Date: Fri, 5 Jul 2002
Subject: Close reading close readings

It's nice that Andrew Rathmann is serializing these close readings (I like the project and its recurrence): it provides a recurrent, intermittent feature to the List, one of a different type than the vaguer but necessary opinionation and merchandise/reading promotion, --- sort of like television commericals or public service announcements interrupting regular programming. Brian Kim Stefans used to post "micro-reviews" of books on-List, similarly. One risk is that it can seem like "practice" for grown-up review-writing elsewhere, as Stefans indeed "graduated" to stop posting such here and publishing reviews in the likes of The Boston Review. Consistent with Andrews' stated endorsement of on-line poetry, he helpfully is relying on URL-trailable examples. But it's good, too, that Lawrence Upton takes Andrew to task for the somewhat gratuitous, casual assertions. (Then some Punch and Judy head-bopping!) Especially as one of the main features of these close readings, proceeding out of their over-all departure from the general rule of dialogue/symposium that governs the List, is to ignore any subsequent dialogue they spur (most of the close readings have been trailed by responses that Andrew does not answer ["when the girls came out to play Georgie Porgie ran away"-ism]), some of which replies, like the one about drag and blackface, are more "potent," memorable and volatile than the close readings themselves.
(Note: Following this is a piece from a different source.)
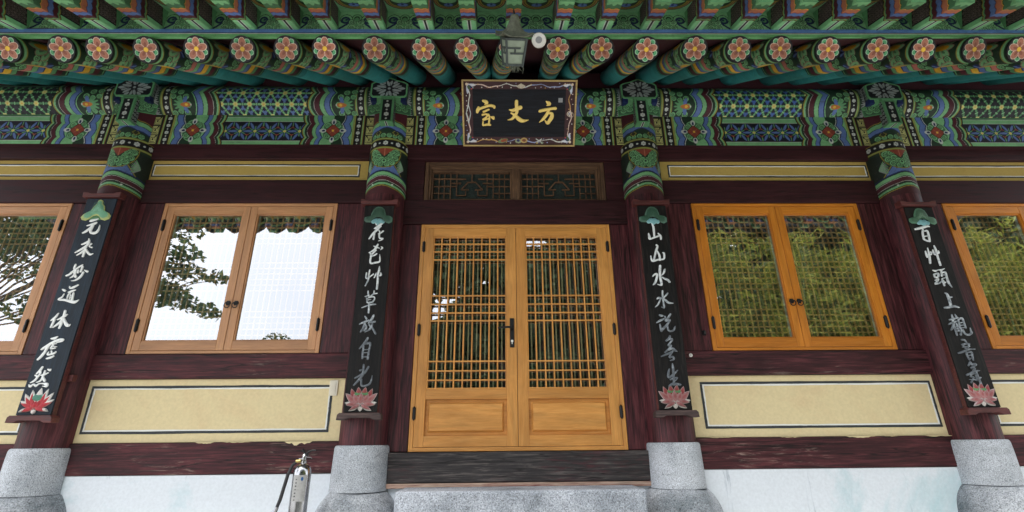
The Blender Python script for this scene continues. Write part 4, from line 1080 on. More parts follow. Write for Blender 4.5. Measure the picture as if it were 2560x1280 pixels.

But given the ambivalence toward criticism that keeps variously expressing itself on the List, criticism itself should not be allowed to escape with its own transparencies and subterfuges, better in turn that it too should be subjected to close reading, to determine how its stylistic prerogatives succeed in maintaining a power position over the text in question (the real outcome of Roland Barthes' "Death of the Author" criticism, despite the earlier misinterpretations and objectionable gay-bashing that passed, like the attack on drag, unchallenged here ["Barthes, a frustrated gay writer, had to force himself into the critic-closet & his revenge was . . .", "while Foucault went to SF for the actual jouissance of MS, with unhappily lethal results]: the post-authorial critic is revealed and self-confessed to be a repertoire of rhetorical tropes, too. The "good" critic, like Barthes, should deconstruct himself, simultaneously).

Tomorrow, I'll go on a diet and eat only macrobiotic snacks, make parfaits using Rice Dream recipes.

It interests me, as someone who has published a handful of criticism/reviews that I vainfully pride myself upon, how the close readings (narrowly?) imitate a particular stripe of review-writing, readings that may be "close" but that are unadventurous in their style, reproducing a mode of extant criticism rather than wrenching after an innovative approach to the very role of critic itself. Reviews are a genre and the genre characteristics assert themselves with unconscious force, I'm all too aware: thus, glib cleverness like "have her persimmons and eat them too". ["Eat"? Did someone say "eat"?] Some others (like Lisa Samuels' "deformative criticism" or Benjamin Friedlander's tracings over previous criticism in Qui Parle, or the sort of neo-criticism that Telling It Slant advertises itself on, etc. . . . or even Tom Beckett's fleeting use of Tracing Paper criticism) take the interesting gauntlet of criticism to be that the critic now needs to depart from pre-designated and adopted modes as much as the poets under study. In a book like A Wild Salience, essays about Rae Armantrout, it even seems that "poets' criticism" equals the poems under discussion themselves in obscurity.

My chest is covered with a Hansel and Gretel trail of snack food, such as Cracker Jacks and Wheat Thins, handfuls of General Mills cereals, that I stuff my mouth with, gluttonously chomping, chomping as I type with my "free" hand, rolling along the floor to the scale to weigh myself again: yep, over 600 lb.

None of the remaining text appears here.